The bitter debate over the fiscal cliff is centered around an age-old American political truth: Most liberals are fine with raising taxes on the wealthy — in this case, Americans making more than $250,000 a year —  to pay for social programs, and most conservatives would prefer to cut spending instead. But while the fiscal cliff can sometimes seem like a uniquely American crisis, a new multinational study from a Swedish economic institute shows the same partisan spending preferences exist in other countries as well.

In a paper called, "Generosity and Political Preferences," Sweden's Research Institute of Industrial Economics found that left-wing voters in several countries are far more likely to support redistributing money, regardless of whether it benefits them personally.

Here's how it worked: First, researchers asked participants to self-identify as left- or right-wing and rate their ideas about income inequality on a scale from one to 10. Researchers then gave them an imaginary sum of money in that country's currency and asked them to either keep it all to themselves or share it with other, imaginary citizens, some of whom were labeled as being from their same political party.

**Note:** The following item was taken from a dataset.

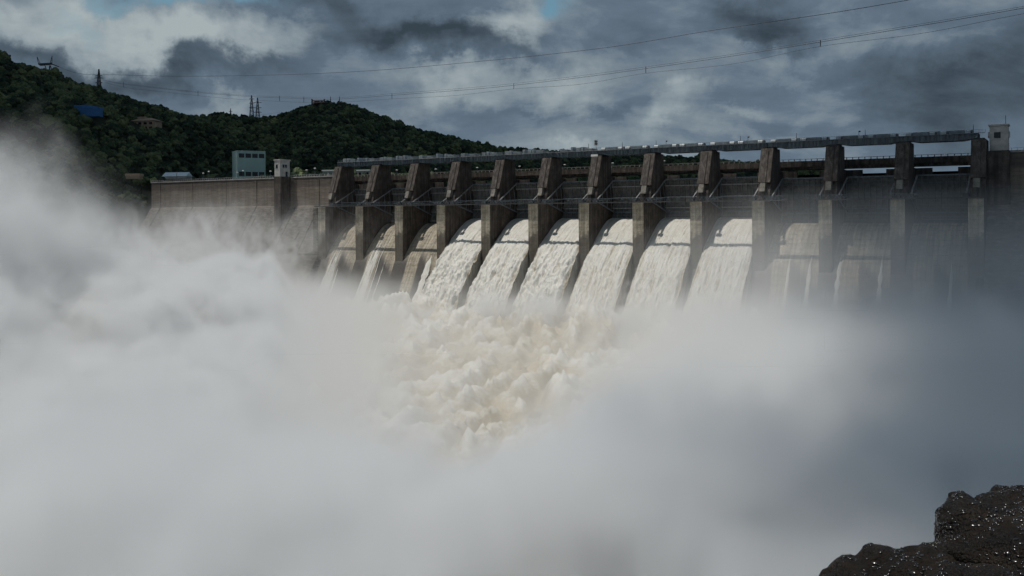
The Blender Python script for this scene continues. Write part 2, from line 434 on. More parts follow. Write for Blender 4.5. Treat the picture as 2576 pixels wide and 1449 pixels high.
def forest():
    pts = []; sc = []; rot = []
    rnd = random.Random(3)
    Y = 372.0
    while Y < 835:
        step = 4.9 if Y < 590 else 5.4
        X = -.80 * Y
        while X < .42 * Y:
            x = X + rnd.uniform(-.5, .5) * step; y = Y + rnd.uniform(-.5, .5) * step
            X += step
            y *= KY
            h = hill(x, y)
            if h < -38: continue
            l = DMI @ Vector((x, y, 0))
            if XL - 3 < l.x < 320 and l.y < 48: continue
            if -60 < l.x < 40 and l.y < 90: continue
            if XL - 6 < l.x < 40 and l.y < 66: continue
            if l.x > 0 and l.y < 150: continue
            if any((x-a)**2 + (y-b)**2 < r*r for a, b, r in keep_out): continue
            # skip what lies well behind both crests
            r = rnd.uniform(1.9, 3.7) * (1.0 if rnd.random() > .07 else 1.6)
            pts.append((x, y, h + r*.35)); sc.append(r); rot.append(rnd.uniform(0, 6.28))
        Y += step / KY
    me = bpy.data.meshes.new('forest'); me.from_pydata(pts, [], [])
    a = me.attributes.new('tsize', 'FLOAT', 'POINT'); a.data.foreach_set('value', sc)
    a = me.attributes.new('trot', 'FLOAT', 'POINT'); a.data.foreach_set('value', rot)
    me.materials.append(LEAF)
    o = bpy.data.objects.new('forest', me); COL.objects.link(o)
    tag(o, 'dense dark green forest covering both hillsides behind the dam', 'forest', kind='stuff')
    ng = bpy.data.node_groups.new('forest', 'GeometryNodeTree')
    ng.interface.new_socket('Geometry', in_out='INPUT', socket_type='NodeSocketGeometry')
    ng.interface.new_socket('Geometry', in_out='OUTPUT', socket_type='NodeSocketGeometry')
    L = ng.links.new
    def n(t, **k):
        q = ng.nodes.new(t)
        for kk, vv in k.items():
            if kk in q.inputs.keys(): q.inputs[kk].default_value = vv
            else: setattr(q, kk, vv)
        return q
    gi = n('NodeGroupInput'); go = n('NodeGroupOutput')
    join = n('GeometryNodeJoinGeometry')
    for k in range(4):
        ico = n('GeometryNodeMeshIcoSphere', Subdivisions=3, Radius=.82)
        pos = n('GeometryNodeInputPosition'); nx = n('ShaderNodeTexNoise', Scale=1.3 + .25*k, Detail=3.0)
        off = n('ShaderNodeVectorMath', operation='ADD'); off.inputs[1].default_value = (k*7.3, k*3.1, 0)
        L(pos.outputs[0], off.inputs[0]); L(off.outputs[0], nx.inputs['Vector'])
        ms = n('ShaderNodeMath', operation='MULTIPLY_ADD'); L(nx.outputs[0], ms.inputs[0]); ms.inputs[1].default_value = 2.6; ms.inputs[2].default_value = -.25
        scl = n('ShaderNodeVectorMath', operation='SCALE'); L(pos.outputs[0], scl.inputs[0]); L(ms.outputs[0], scl.inputs['Scale'])
        sp = n('GeometryNodeSetPosition'); L(ico.outputs[0], sp.inputs[0]); L(scl.outputs[0], sp.inputs['Position'])
        dp = n('GeometryNodeDistributePointsOnFaces', Density=30.0, Seed=k); L(sp.outputs[0], dp.inputs[0])
        leaf = n('GeometryNodeMeshIcoSphere', Subdivisions=1, Radius=.2)
        rv = n('FunctionNodeRandomValue', data_type='FLOAT_VECTOR'); rv.inputs[0].default_value = (.4, .4, .2); rv.inputs[1].default_value = (1.6, 1.6, .7)
        ip = n('GeometryNodeInstanceOnPoints'); L(dp.outputs[0], ip.inputs[0]); L(leaf.outputs[0], ip.inputs['Instance']); L(dp.outputs['Rotation'], ip.inputs['Rotation']); L(rv.outputs[0], ip.inputs['Scale'])
        ri = n('GeometryNodeRealizeInstances'); L(ip.outputs[0], ri.inputs[0])
        core = n('GeometryNodeTransform'); L(sp.outputs[0], core.inputs[0]); core.inputs['Scale'].default_value = (.84, .84, .84)
        j2 = n('GeometryNodeJoinGeometry'); L(ri.outputs[0], j2.inputs[0]); L(core.outputs[0], j2.inputs[0])
        sm = n('GeometryNodeSetMaterial'); L(j2.outputs[0], sm.inputs[0]); sm.inputs['Material'].default_value = LEAF
        g2i = n('GeometryNodeGeometryToInstance'); L(sm.outputs[0], g2i.inputs[0]); L(g2i.outputs[0], join.inputs[0])
    iop = n('GeometryNodeInstanceOnPoints'); L(gi.outputs[0], iop.inputs[0]); L(join.outputs[0], iop.inputs['Instance'])
    iop.inputs['Pick Instance'].default_value = True
    na = n('GeometryNodeInputNamedAttribute', data_type='FLOAT'); na.inputs[0].default_value = 'tsize'
    nb = n('GeometryNodeInputNamedAttribute', data_type='FLOAT'); nb.inputs[0].default_value = 'trot'
    cb = n('ShaderNodeCombineXYZ'); L(nb.outputs[0], cb.inputs[2])
    sz = n('ShaderNodeCombineXYZ'); mz = n('ShaderNodeMath', operation='MULTIPLY'); L(na.outputs[0], mz.inputs[0]); mz.inputs[1].default_value = .9
    L(na.outputs[0], sz.inputs[0]); L(na.outputs[0], sz.inputs[1]); L(mz.outputs[0], sz.inputs[2])
    L(sz.outputs[0], iop.inputs['Scale']); L(cb.outputs[0], iop.inputs['Rotation'])
    L(iop.outputs[0], go.inputs[0])
    o.modifiers.new('scatter', 'NODES').node_group = ng
    return len(pts)
print('trees', forest())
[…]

The researchers surveyed 5,000 respondents in the United Kingdom, Canada, Sweden and the United States using this so-called "dictator game" and found that individuals across the nations who identify as left-wing gave away more of the money, particularly to people who agree with them politically. The authors conclude that this most likely means that liberals favor that sort of spending because they think it benefits society, but not necessarily themselves.

Our first main finding is that generosity in the dictator game is positively related to political preferences for typical left-wing policies, in particular to preferences for spending on public goods ... Respondents thus seem to be willing to give up private consumption in order to behave consistently with their political ideals, i.e. they "put their money where their mouth is."

The only outlying country was the U.K., where Tory, or conservative, participants were more generous than Labour ones, which the authors hypothesize might be related to the fact that Tories might not embody traditional right-wing values as much as conservative parties in the other countries do.

So as Americans wring their hands over Congress' inaction, they can take heart in knowing that deep-rooted disagreement over how best to distribute society's resources isn't a uniquely American phenomenon.